Heimische Lobbyisten arbeiten auf Hochtouren
Der Schweizer Olympia-Allianz bleiben rund vier Jahre Zeit, um gegenüber Lausanne Nägel mit Köpfen zu machen. Bis spätestens 2027 soll die überarbeitete Kandidatur stehen. Am liebsten hätten die Funktionäre des IOC einen direkten Pfad zur Vergabe übernächstes Jahr – das hiesse Vertragsunterzeichnung am IOC-Kongress im Mai 2025 in Athen, spätestens 2026 in Mailand (I).
Das Departement von Bundesrätin Amherd teilt Blick mit, dass die Chefin den Entscheid des IOC zum «Privileged Dialogue» begrüsse. Damit ermögliche das IOC «eine langfristige Perspektive bezüglich Sportförderung, Nachhaltigkeit und Vermächtnis». Es gebe «regelmässig Austausch» mit Lausanne.

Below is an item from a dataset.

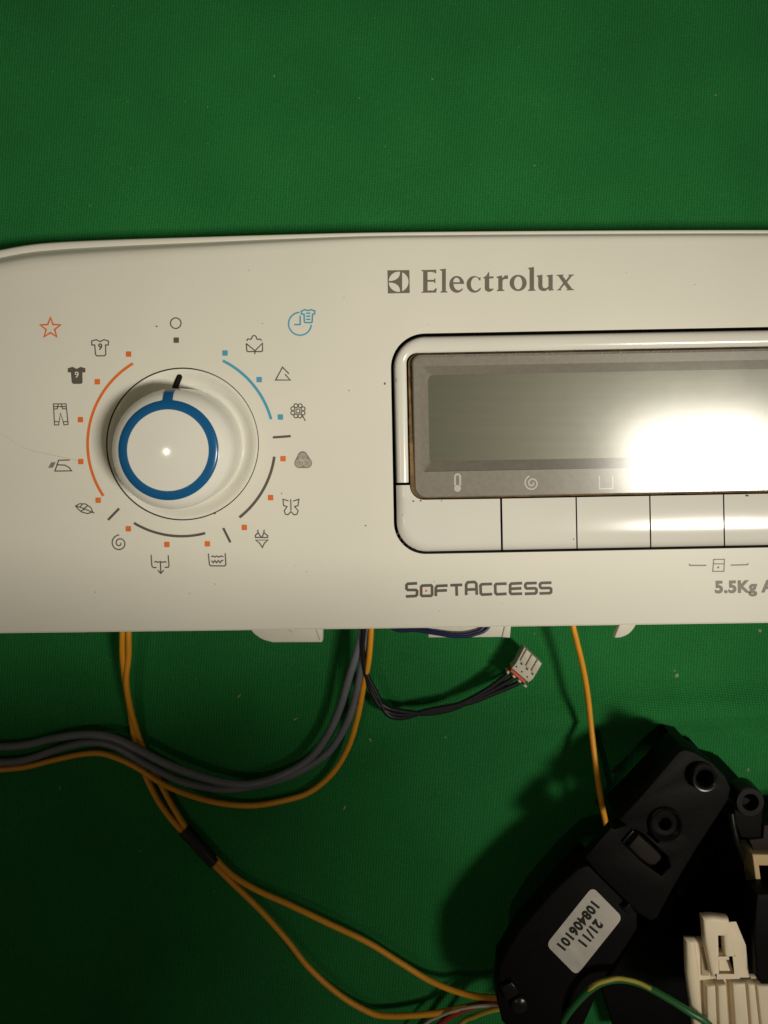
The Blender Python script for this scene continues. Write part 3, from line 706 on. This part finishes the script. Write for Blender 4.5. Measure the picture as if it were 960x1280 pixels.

Nun arbeiten die heimischen Lobbyisten daran, dass der Gesamtbundesrat kommenden Frühling an die Adresse von Thomas Bach ein gemeinsames Statement abgibt. Im Hintergrund laufen bereits Bemühungen, dass Viola Amherd den IOC-Chef erneut treffen soll. Sollte sie die Olympischen Spiele in die Schweiz holen, könnte sie 2025 mit Glanz und Gloria zurücktreten – und ihre Pannenserie im VBS wäre vergessen.
Im Januar treffen sich die IOC-Kader das nächste Mal. Und die Olympia-Befürworter haben es in der Hand, die eigene Bevölkerung mit ihrer Begeisterung anzustecken.
Immerhin: Mit Emmanuel Macron haben sie dabei einen Gegner weniger.